Luciano Luz de Lima

Nós, os 99%

Resposta a Fetter Júnior.

Em artigo publicado no Diário Popular em 29 de agosto, o ex-prefeito de Pelotas, Adolfo Fetter Júnior, expressou sua opinião sobre o que chamou de volta do "nós contra eles", fazendo referência ao um artigo meu, também publicado no jornal, em que teci críticas severas ao processo de privatizações no Brasil, o que me provoca a publicar essa resposta de caráter político, e não pessoal, como reconheço foi também o conteúdo da publicação do ex-prefeito.

O ex-prefeito questiona uma contradição entre o que seria o discurso do "nós contra eles" e as alianças feitas pelo governo liderado por Lula para conseguir governabilidade. No entanto, o sistema político brasileiro não é uma criação do PT ou de Lula, e as tentativas de reforma política que poderiam qualificar esse sistema, abolindo, por exemplo, o voto nominal para o parlamento e instituindo o voto em lista, não se viabilizam frente a maioria fisiológica do Congresso, da qual o partido do ex-prefeito é parte integrante. Alias, deveria ele refletir sobre seu partido, o PP, que compôs todos os governos desde a redemocratização.

Já no que tange ao "nós contra eles", ou a tão falada "polarização", cabe dizer, que toda sociedade é sempre polarizada. Os interesses das diferentes classes sociais são cada vez mais antagônicos conforme se desenvolve o modo de produção capitalista como decifrou Karl Marx, em sua até então insuperada obra. Mas se preferir uma abordagem filosófica burguesa, é o conflito de ideias que opera transformações na realidade, como asseverava o outro gênio alemão Georg Wilhelm Friedrich Hegel. Fontes bem apontadas pelo ex-prefeito.

A polarização, o conflito, a luta política radicalizada que vemos nos últimos anos, não é mera expressão da vontade dos agentes políticos, mas decorrência do aprofundamento das desigualdades, é uma luta entre os interesses de muito poucos que acumulam a imensa maioria das riquezas e os interesses dos 99% que penam em diferentes graus pela sobrevivência. Esse aprofundamento das desigualdades em todo o mundo é produto das seguidas crises do sistema capitalista, e a cada resposta dada a essas crises, em especial desde os anos 1970, é gerada uma nova crise.

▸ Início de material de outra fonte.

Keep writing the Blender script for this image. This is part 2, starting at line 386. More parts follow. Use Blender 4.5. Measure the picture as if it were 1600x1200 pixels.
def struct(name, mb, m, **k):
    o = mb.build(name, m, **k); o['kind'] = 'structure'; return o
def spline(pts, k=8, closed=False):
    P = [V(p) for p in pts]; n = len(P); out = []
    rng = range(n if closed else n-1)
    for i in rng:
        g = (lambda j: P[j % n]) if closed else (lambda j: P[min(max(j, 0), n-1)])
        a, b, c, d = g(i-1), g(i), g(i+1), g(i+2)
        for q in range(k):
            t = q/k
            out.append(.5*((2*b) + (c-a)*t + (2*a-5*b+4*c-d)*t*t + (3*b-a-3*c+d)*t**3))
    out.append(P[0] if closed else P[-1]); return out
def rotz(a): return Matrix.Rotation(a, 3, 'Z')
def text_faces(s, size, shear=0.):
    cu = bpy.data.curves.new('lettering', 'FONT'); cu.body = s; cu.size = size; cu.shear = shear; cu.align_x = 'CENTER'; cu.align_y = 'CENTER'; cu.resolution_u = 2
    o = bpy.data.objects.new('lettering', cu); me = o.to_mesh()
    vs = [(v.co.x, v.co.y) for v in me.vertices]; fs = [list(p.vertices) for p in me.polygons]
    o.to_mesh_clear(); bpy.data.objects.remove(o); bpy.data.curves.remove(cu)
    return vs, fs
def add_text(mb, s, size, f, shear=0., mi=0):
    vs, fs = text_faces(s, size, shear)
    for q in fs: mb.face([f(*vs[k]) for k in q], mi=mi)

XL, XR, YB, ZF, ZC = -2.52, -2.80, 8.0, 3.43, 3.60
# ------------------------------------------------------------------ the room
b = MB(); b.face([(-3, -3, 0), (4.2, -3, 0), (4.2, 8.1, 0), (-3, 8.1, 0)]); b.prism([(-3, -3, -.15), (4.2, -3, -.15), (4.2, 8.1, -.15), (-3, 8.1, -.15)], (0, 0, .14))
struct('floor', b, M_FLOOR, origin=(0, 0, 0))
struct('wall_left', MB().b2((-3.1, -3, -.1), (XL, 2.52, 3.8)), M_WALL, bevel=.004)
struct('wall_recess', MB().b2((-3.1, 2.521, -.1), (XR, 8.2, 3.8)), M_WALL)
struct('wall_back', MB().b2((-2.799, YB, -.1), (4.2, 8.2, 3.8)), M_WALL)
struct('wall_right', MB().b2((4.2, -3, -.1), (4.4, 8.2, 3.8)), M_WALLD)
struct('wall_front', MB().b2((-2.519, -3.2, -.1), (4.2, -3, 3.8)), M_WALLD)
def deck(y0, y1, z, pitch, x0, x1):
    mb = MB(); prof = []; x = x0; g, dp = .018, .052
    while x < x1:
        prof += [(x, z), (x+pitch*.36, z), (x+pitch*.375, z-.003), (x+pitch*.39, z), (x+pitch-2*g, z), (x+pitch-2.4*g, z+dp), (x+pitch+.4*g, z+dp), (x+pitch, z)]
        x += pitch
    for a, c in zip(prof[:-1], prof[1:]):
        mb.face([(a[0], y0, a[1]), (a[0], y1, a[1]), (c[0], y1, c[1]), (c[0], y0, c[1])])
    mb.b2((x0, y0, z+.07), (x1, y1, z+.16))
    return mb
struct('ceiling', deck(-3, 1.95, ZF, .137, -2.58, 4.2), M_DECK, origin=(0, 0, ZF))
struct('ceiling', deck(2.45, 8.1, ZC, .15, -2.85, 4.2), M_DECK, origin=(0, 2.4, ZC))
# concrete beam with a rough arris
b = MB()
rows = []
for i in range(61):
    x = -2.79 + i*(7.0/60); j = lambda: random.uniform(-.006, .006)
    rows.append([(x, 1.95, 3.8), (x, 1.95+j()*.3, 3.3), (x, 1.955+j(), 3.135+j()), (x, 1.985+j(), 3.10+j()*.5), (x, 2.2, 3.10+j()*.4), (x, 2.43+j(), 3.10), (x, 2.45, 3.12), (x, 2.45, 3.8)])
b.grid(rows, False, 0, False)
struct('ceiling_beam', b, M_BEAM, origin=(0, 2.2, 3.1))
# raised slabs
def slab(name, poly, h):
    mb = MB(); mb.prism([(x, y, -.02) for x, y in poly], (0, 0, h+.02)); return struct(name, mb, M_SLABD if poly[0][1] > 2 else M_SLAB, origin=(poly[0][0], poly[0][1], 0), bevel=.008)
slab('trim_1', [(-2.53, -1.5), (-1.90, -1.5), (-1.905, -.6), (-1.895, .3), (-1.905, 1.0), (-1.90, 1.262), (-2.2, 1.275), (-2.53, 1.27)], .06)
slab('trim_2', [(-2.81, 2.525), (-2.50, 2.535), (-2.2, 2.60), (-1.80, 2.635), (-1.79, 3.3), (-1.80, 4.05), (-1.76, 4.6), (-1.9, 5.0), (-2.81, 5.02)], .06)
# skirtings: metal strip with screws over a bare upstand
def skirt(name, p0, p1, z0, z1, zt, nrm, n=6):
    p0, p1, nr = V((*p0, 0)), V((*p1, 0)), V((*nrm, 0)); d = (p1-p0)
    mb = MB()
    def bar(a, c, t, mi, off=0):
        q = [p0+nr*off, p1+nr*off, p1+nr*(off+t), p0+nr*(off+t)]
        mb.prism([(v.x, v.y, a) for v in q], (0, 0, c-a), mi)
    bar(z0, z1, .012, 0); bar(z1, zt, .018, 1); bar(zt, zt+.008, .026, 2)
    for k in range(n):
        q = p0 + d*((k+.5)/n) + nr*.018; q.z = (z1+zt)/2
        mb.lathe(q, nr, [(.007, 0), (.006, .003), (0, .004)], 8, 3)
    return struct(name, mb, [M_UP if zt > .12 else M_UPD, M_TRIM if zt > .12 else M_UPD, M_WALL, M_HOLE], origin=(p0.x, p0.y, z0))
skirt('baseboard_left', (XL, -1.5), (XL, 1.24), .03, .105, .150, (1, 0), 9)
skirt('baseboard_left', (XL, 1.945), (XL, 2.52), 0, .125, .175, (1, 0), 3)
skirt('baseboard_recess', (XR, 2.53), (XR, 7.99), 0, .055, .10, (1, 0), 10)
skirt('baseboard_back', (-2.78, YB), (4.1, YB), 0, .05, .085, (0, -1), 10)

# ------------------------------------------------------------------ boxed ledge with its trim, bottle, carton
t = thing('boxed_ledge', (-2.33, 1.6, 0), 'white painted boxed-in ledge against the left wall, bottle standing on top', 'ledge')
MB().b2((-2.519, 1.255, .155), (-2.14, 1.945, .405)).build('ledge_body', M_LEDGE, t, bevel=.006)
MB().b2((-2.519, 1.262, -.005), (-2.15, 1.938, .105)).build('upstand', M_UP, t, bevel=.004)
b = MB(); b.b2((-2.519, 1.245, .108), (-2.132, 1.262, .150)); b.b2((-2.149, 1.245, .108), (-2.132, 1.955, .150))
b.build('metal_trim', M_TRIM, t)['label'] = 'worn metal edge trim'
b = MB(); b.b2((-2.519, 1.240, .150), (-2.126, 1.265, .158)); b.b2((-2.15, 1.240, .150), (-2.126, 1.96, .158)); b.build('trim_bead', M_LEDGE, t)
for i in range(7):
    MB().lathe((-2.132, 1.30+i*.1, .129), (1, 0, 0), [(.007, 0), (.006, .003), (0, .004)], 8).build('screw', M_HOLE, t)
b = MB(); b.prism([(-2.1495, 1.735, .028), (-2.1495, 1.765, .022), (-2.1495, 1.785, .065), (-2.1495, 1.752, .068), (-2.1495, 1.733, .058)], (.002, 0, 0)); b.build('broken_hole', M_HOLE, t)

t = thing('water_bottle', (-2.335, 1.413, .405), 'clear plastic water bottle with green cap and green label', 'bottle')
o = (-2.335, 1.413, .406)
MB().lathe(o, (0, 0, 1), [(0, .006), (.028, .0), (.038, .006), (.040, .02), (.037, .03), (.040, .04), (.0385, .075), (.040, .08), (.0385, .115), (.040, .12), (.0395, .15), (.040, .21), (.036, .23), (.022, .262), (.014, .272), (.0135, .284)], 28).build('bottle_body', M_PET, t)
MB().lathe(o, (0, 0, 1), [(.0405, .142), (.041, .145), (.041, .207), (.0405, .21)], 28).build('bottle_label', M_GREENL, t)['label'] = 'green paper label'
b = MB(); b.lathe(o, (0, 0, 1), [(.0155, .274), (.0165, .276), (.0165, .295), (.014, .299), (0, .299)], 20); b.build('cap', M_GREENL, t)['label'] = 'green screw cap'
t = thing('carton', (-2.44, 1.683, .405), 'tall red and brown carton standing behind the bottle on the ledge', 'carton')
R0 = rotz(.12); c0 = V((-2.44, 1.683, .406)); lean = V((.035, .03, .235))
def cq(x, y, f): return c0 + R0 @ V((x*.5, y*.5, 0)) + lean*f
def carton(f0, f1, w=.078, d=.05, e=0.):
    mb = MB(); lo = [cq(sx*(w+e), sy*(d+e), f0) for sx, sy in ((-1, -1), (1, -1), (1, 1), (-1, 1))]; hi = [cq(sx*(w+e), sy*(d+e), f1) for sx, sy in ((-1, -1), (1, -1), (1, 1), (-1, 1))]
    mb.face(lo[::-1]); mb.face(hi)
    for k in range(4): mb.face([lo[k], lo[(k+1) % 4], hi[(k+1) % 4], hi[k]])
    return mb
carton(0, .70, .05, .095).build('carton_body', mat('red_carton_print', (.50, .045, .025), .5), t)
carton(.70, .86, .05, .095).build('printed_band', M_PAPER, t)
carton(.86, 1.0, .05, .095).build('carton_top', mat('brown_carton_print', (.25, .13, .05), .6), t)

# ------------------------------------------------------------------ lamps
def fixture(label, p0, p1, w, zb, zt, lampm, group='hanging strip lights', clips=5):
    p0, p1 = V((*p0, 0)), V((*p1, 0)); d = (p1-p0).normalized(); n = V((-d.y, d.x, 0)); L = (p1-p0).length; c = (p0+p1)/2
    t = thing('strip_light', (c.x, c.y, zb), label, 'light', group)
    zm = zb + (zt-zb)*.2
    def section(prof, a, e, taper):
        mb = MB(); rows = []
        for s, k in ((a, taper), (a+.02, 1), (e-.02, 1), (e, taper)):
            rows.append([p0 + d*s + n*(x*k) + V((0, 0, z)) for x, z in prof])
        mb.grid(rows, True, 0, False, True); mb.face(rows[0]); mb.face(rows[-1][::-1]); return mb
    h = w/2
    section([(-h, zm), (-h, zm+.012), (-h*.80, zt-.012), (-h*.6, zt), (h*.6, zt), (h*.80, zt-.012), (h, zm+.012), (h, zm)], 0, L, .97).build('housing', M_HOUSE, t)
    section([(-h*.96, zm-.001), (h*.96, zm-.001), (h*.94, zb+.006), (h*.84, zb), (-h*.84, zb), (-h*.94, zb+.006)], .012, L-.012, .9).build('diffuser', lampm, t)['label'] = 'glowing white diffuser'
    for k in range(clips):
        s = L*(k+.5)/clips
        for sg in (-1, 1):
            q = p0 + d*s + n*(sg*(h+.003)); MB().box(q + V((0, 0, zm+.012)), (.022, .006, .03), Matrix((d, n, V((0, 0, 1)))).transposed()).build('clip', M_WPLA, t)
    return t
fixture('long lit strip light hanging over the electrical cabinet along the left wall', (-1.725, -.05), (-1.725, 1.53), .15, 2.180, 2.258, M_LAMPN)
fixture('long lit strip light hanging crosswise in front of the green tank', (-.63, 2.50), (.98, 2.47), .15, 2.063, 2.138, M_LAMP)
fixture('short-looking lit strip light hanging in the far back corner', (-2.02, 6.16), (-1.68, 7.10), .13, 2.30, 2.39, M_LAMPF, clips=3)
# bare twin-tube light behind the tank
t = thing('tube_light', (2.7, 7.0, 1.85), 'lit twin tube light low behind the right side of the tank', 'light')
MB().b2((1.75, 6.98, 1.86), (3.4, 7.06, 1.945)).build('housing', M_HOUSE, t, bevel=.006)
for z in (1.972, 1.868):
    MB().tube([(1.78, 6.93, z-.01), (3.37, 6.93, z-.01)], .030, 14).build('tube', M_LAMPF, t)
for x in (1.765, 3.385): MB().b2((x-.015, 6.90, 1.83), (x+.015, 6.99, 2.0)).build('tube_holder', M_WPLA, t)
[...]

Os últimos dados estatísticos indicam que 90% dos brasileiros vivem com menos de R$ 3.500,00, ao passo que 0,1%, cerca de 20 mil pessoas, possuem em média R$ 151,5 milhões em patrimônio divido principalmente em imóveis e ações de empresas. No mundo, 1% possui a mesma riqueza que é dividida entre os outros 99%, e apenas 66 pessoas muito ricas possuem riqueza idêntica à soma dos 50% mais pobres.

Portanto, sem enfrentar o abismo social existente, que no caso brasileiro passa pela revisão das reformas neoliberais, pela reforma agrária, reindustrialização, destituição dos oligopólios financeiros da direção do Banco Central, entre outras medidas, a polarização radicalizada tende a não cessar.

É certo que o "nós contra eles" pode ser operado como retórica oportunista, criando falsas polarizações com base em fake news e a disseminação de ódio religioso, racial, ideológico, como fez Bolsonaro. Aliás, o bolsonarismo foi instrumento usado pelos muito ricos brasileiros para enganar grande parcela dos que sofrem com a prevalência das políticas neoliberais.

Mas fundamentalmente, a polarização não é o maniqueísmo do bem contra o mal, mas expressa interesses materiais objetivos, referentes aos quais, o "nós" são 99% da população global.